SUPPLIED DATA:
______

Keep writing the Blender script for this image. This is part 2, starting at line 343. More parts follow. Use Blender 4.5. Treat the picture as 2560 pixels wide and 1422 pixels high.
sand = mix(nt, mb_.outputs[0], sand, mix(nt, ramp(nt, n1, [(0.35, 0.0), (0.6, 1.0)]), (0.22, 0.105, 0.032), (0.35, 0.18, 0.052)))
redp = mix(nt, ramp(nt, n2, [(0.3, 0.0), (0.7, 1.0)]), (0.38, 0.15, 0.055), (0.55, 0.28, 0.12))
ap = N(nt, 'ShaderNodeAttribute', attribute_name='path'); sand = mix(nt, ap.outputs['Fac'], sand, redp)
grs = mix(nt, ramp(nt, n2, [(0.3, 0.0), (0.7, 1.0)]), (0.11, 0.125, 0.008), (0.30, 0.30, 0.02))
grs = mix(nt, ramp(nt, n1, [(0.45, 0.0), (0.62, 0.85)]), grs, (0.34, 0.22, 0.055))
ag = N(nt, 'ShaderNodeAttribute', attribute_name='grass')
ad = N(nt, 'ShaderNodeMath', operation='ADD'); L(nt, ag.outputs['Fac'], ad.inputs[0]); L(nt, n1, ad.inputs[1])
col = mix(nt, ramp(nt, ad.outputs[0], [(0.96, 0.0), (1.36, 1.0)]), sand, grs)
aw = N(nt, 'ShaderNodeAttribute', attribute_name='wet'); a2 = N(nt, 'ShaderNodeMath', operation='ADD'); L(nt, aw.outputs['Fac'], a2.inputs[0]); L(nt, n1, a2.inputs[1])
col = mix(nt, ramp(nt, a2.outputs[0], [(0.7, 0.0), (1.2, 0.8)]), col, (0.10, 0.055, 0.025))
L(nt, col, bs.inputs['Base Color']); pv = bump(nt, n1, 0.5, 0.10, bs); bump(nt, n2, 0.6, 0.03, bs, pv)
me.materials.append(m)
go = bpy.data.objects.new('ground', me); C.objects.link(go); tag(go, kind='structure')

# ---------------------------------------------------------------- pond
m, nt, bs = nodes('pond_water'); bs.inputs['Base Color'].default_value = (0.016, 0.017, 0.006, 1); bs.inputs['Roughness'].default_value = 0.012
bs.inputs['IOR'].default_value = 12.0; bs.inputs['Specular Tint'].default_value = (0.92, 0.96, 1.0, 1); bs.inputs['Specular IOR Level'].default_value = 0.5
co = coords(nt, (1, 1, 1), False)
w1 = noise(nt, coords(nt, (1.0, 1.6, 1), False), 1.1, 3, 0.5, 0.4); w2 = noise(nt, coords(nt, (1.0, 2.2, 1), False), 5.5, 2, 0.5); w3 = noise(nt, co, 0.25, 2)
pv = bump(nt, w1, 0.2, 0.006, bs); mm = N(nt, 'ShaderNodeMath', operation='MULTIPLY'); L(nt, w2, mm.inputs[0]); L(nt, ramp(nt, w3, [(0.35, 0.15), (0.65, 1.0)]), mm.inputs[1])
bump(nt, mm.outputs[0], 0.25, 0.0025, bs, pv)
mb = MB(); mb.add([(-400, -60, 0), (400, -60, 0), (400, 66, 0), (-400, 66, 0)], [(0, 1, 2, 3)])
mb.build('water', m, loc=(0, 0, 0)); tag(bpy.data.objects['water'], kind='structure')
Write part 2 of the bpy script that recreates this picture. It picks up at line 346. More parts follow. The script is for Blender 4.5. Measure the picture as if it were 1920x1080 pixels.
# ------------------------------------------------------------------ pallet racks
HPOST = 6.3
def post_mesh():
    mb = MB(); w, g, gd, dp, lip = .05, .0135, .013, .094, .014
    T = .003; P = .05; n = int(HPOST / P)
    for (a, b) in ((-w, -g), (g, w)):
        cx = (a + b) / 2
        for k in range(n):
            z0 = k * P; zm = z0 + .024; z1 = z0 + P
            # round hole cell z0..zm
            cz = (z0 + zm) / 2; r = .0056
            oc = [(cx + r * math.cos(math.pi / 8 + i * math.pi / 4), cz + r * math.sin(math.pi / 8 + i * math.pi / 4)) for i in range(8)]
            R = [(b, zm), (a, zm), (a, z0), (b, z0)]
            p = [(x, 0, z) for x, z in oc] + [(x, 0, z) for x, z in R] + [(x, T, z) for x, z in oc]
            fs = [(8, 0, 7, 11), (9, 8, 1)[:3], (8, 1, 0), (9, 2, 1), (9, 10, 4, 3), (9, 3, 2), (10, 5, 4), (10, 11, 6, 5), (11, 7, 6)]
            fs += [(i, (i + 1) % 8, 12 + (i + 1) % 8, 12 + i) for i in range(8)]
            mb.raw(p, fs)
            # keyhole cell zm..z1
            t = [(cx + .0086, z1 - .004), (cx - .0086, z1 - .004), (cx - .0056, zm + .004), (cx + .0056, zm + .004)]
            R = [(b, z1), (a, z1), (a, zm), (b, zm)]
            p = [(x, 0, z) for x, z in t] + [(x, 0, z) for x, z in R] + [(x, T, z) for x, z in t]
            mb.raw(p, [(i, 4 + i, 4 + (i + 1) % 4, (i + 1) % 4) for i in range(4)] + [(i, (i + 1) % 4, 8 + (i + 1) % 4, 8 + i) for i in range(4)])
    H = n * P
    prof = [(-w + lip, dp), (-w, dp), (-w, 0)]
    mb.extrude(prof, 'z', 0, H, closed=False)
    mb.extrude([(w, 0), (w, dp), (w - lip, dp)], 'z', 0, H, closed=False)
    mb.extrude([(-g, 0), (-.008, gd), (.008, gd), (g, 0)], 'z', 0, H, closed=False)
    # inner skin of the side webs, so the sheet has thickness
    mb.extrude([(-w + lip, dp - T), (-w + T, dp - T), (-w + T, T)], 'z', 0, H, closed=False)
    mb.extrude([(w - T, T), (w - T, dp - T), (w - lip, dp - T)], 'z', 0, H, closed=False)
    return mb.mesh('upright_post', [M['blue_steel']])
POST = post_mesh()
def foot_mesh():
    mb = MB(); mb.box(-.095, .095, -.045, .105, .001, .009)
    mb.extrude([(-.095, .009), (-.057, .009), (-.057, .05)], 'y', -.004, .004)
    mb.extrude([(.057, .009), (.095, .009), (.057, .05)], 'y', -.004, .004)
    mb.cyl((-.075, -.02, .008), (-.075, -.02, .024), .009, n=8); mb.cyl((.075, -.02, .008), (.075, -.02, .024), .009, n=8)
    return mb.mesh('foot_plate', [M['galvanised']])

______

OBJECTIVE:
Repeat all of the entries exactly.

PROBLEM SOLUTION:
Keep writing the Blender script for this image. This is part 2, starting at line 343. More parts follow. Use Blender 4.5. Treat the picture as 2560 pixels wide and 1422 pixels high.
sand = mix(nt, mb_.outputs[0], sand, mix(nt, ramp(nt, n1, [(0.35, 0.0), (0.6, 1.0)]), (0.22, 0.105, 0.032), (0.35, 0.18, 0.052)))
redp = mix(nt, ramp(nt, n2, [(0.3, 0.0), (0.7, 1.0)]), (0.38, 0.15, 0.055), (0.55, 0.28, 0.12))
ap = N(nt, 'ShaderNodeAttribute', attribute_name='path'); sand = mix(nt, ap.outputs['Fac'], sand, redp)
grs = mix(nt, ramp(nt, n2, [(0.3, 0.0), (0.7, 1.0)]), (0.11, 0.125, 0.008), (0.30, 0.30, 0.02))
grs = mix(nt, ramp(nt, n1, [(0.45, 0.0), (0.62, 0.85)]), grs, (0.34, 0.22, 0.055))
ag = N(nt, 'ShaderNodeAttribute', attribute_name='grass')
ad = N(nt, 'ShaderNodeMath', operation='ADD'); L(nt, ag.outputs['Fac'], ad.inputs[0]); L(nt, n1, ad.inputs[1])
col = mix(nt, ramp(nt, ad.outputs[0], [(0.96, 0.0), (1.36, 1.0)]), sand, grs)
aw = N(nt, 'ShaderNodeAttribute', attribute_name='wet'); a2 = N(nt, 'ShaderNodeMath', operation='ADD'); L(nt, aw.outputs['Fac'], a2.inputs[0]); L(nt, n1, a2.inputs[1])
col = mix(nt, ramp(nt, a2.outputs[0], [(0.7, 0.0), (1.2, 0.8)]), col, (0.10, 0.055, 0.025))
L(nt, col, bs.inputs['Base Color']); pv = bump(nt, n1, 0.5, 0.10, bs); bump(nt, n2, 0.6, 0.03, bs, pv)
me.materials.append(m)
go = bpy.data.objects.new('ground', me); C.objects.link(go); tag(go, kind='structure')

# ---------------------------------------------------------------- pond
m, nt, bs = nodes('pond_water'); bs.inputs['Base Color'].default_value = (0.016, 0.017, 0.006, 1); bs.inputs['Roughness'].default_value = 0.012
bs.inputs['IOR'].default_value = 12.0; bs.inputs['Specular Tint'].default_value = (0.92, 0.96, 1.0, 1); bs.inputs['Specular IOR Level'].default_value = 0.5
co = coords(nt, (1, 1, 1), False)
w1 = noise(nt, coords(nt, (1.0, 1.6, 1), False), 1.1, 3, 0.5, 0.4); w2 = noise(nt, coords(nt, (1.0, 2.2, 1), False), 5.5, 2, 0.5); w3 = noise(nt, co, 0.25, 2)
pv = bump(nt, w1, 0.2, 0.006, bs); mm = N(nt, 'ShaderNodeMath', operation='MULTIPLY'); L(nt, w2, mm.inputs[0]); L(nt, ramp(nt, w3, [(0.35, 0.15), (0.65, 1.0)]), mm.inputs[1])
bump(nt, mm.outputs[0], 0.25, 0.0025, bs, pv)
mb = MB(); mb.add([(-400, -60, 0), (400, -60, 0), (400, 66, 0), (-400, 66, 0)], [(0, 1, 2, 3)])
mb.build('water', m, loc=(0, 0, 0)); tag(bpy.data.objects['water'], kind='structure')
Write part 2 of the bpy script that recreates this picture. It picks up at line 346. More parts follow. The script is for Blender 4.5. Measure the picture as if it were 1920x1080 pixels.
# ------------------------------------------------------------------ pallet racks
HPOST = 6.3
def post_mesh():
    mb = MB(); w, g, gd, dp, lip = .05, .0135, .013, .094, .014
    T = .003; P = .05; n = int(HPOST / P)
    for (a, b) in ((-w, -g), (g, w)):
        cx = (a + b) / 2
        for k in range(n):
            z0 = k * P; zm = z0 + .024; z1 = z0 + P
            # round hole cell z0..zm
            cz = (z0 + zm) / 2; r = .0056
            oc = [(cx + r * math.cos(math.pi / 8 + i * math.pi / 4), cz + r * math.sin(math.pi / 8 + i * math.pi / 4)) for i in range(8)]
            R = [(b, zm), (a, zm), (a, z0), (b, z0)]
            p = [(x, 0, z) for x, z in oc] + [(x, 0, z) for x, z in R] + [(x, T, z) for x, z in oc]
            fs = [(8, 0, 7, 11), (9, 8, 1)[:3], (8, 1, 0), (9, 2, 1), (9, 10, 4, 3), (9, 3, 2), (10, 5, 4), (10, 11, 6, 5), (11, 7, 6)]
            fs += [(i, (i + 1) % 8, 12 + (i + 1) % 8, 12 + i) for i in range(8)]
            mb.raw(p, fs)
            # keyhole cell zm..z1
            t = [(cx + .0086, z1 - .004), (cx - .0086, z1 - .004), (cx - .0056, zm + .004), (cx + .0056, zm + .004)]
            R = [(b, z1), (a, z1), (a, zm), (b, zm)]
            p = [(x, 0, z) for x, z in t] + [(x, 0, z) for x, z in R] + [(x, T, z) for x, z in t]
            mb.raw(p, [(i, 4 + i, 4 + (i + 1) % 4, (i + 1) % 4) for i in range(4)] + [(i, (i + 1) % 4, 8 + (i + 1) % 4, 8 + i) for i in range(4)])
    H = n * P
    prof = [(-w + lip, dp), (-w, dp), (-w, 0)]
    mb.extrude(prof, 'z', 0, H, closed=False)
    mb.extrude([(w, 0), (w, dp), (w - lip, dp)], 'z', 0, H, closed=False)
    mb.extrude([(-g, 0), (-.008, gd), (.008, gd), (g, 0)], 'z', 0, H, closed=False)
    # inner skin of the side webs, so the sheet has thickness
    mb.extrude([(-w + lip, dp - T), (-w + T, dp - T), (-w + T, T)], 'z', 0, H, closed=False)
    mb.extrude([(w - T, T), (w - T, dp - T), (w - lip, dp - T)], 'z', 0, H, closed=False)
    return mb.mesh('upright_post', [M['blue_steel']])
POST = post_mesh()
def foot_mesh():
    mb = MB(); mb.box(-.095, .095, -.045, .105, .001, .009)
    mb.extrude([(-.095, .009), (-.057, .009), (-.057, .05)], 'y', -.004, .004)
    mb.extrude([(.057, .009), (.095, .009), (.057, .05)], 'y', -.004, .004)
    mb.cyl((-.075, -.02, .008), (-.075, -.02, .024), .009, n=8); mb.cyl((.075, -.02, .008), (.075, -.02, .024), .009, n=8)
    return mb.mesh('foot_plate', [M['galvanised']])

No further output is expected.